Comment by mi_lk
7 hours ago
I'd really like to hear your argument about when single large PR is better than stacked PRs from both PR author and reviewers' perspectives
7 hours ago
I'd really like to hear your argument about when single large PR is better than stacked PRs from both PR author and reviewers' perspectives
Why frame this as either/or? Those aren't the only two options.
There are different types of "large" PR's. If I'm doing a 10,000 LOC refactor that's changing a method signature, that's a "large" PR, but who cares? It's the same thing being done over and over, you get a gist of the approach, do some sampling and sanity checks, check sensitive areas, and done.
If I'm doing something more complex and storied to the point it requires stacks with dependencies, then I'm questioning why I haven't split and chunked the thing into smaller PR's in the first place and having those reviewed. Ultimately the code still has to get reviewed, so often it's about reframing the mindset more than anything else. If it organizationally slows me down to the point that chunking the PR into smaller components is worse than a stacked-pr like approach, I'm not questioning the PR structure, I'm questioning why I'm being slowed down organizationally. Are my reviews not picked up fast enough? Is the automated testing situation not good enough? The answer always seems to come back to the process and not the tooling in these scenarios.

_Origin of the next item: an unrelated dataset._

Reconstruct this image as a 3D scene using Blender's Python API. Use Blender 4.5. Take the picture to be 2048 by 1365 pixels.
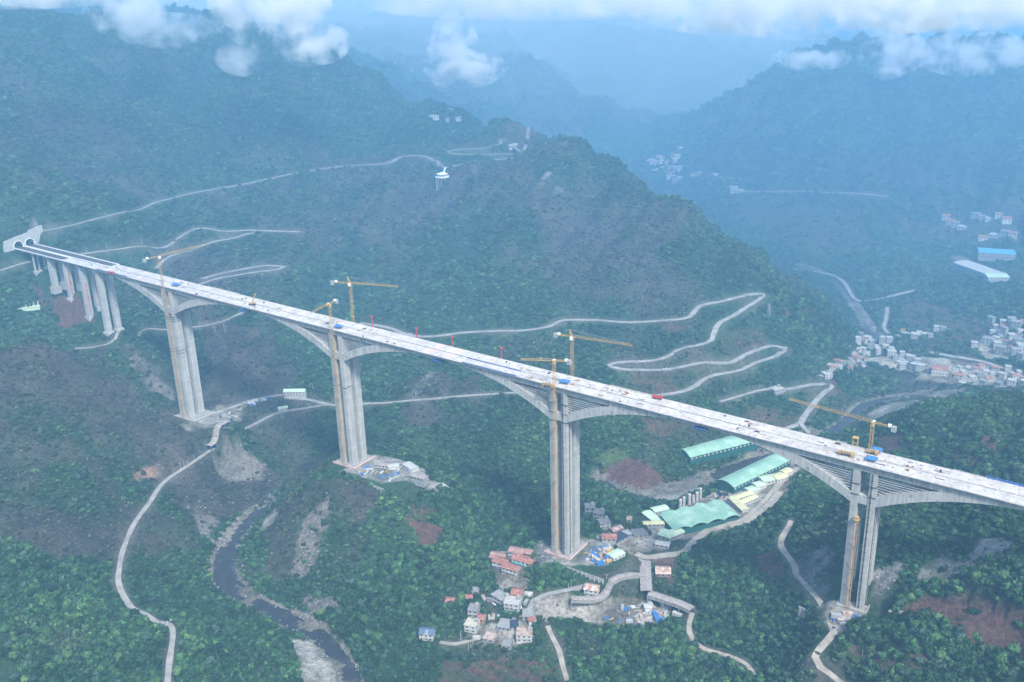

What problem does the stacked PR solve? It's so you can continue working downstream while someone else reviews your unmainlined upstream code that it depends on. If your upstream code gets mainlined at a reasonable rate, why is this even a problem to be solved? It also implies that you're only managing 1-3 major workstreams if you're getting blocked on the feature downstream which also begs the question, why are you waterfalling all of your work like this?
Fundamentally, you still have to manage the dependency issue with upstream PR's, even when you're using stacked PR's. Let's say that an upstream reviewer in your stacked PR chain needs you to change something significant. You still have to walk down that chain and update your code accordingly. Having tools to slightly make that easier is nice, but the cost benefit of being on a different opt in toolchain that requires its own learning curve is questionable.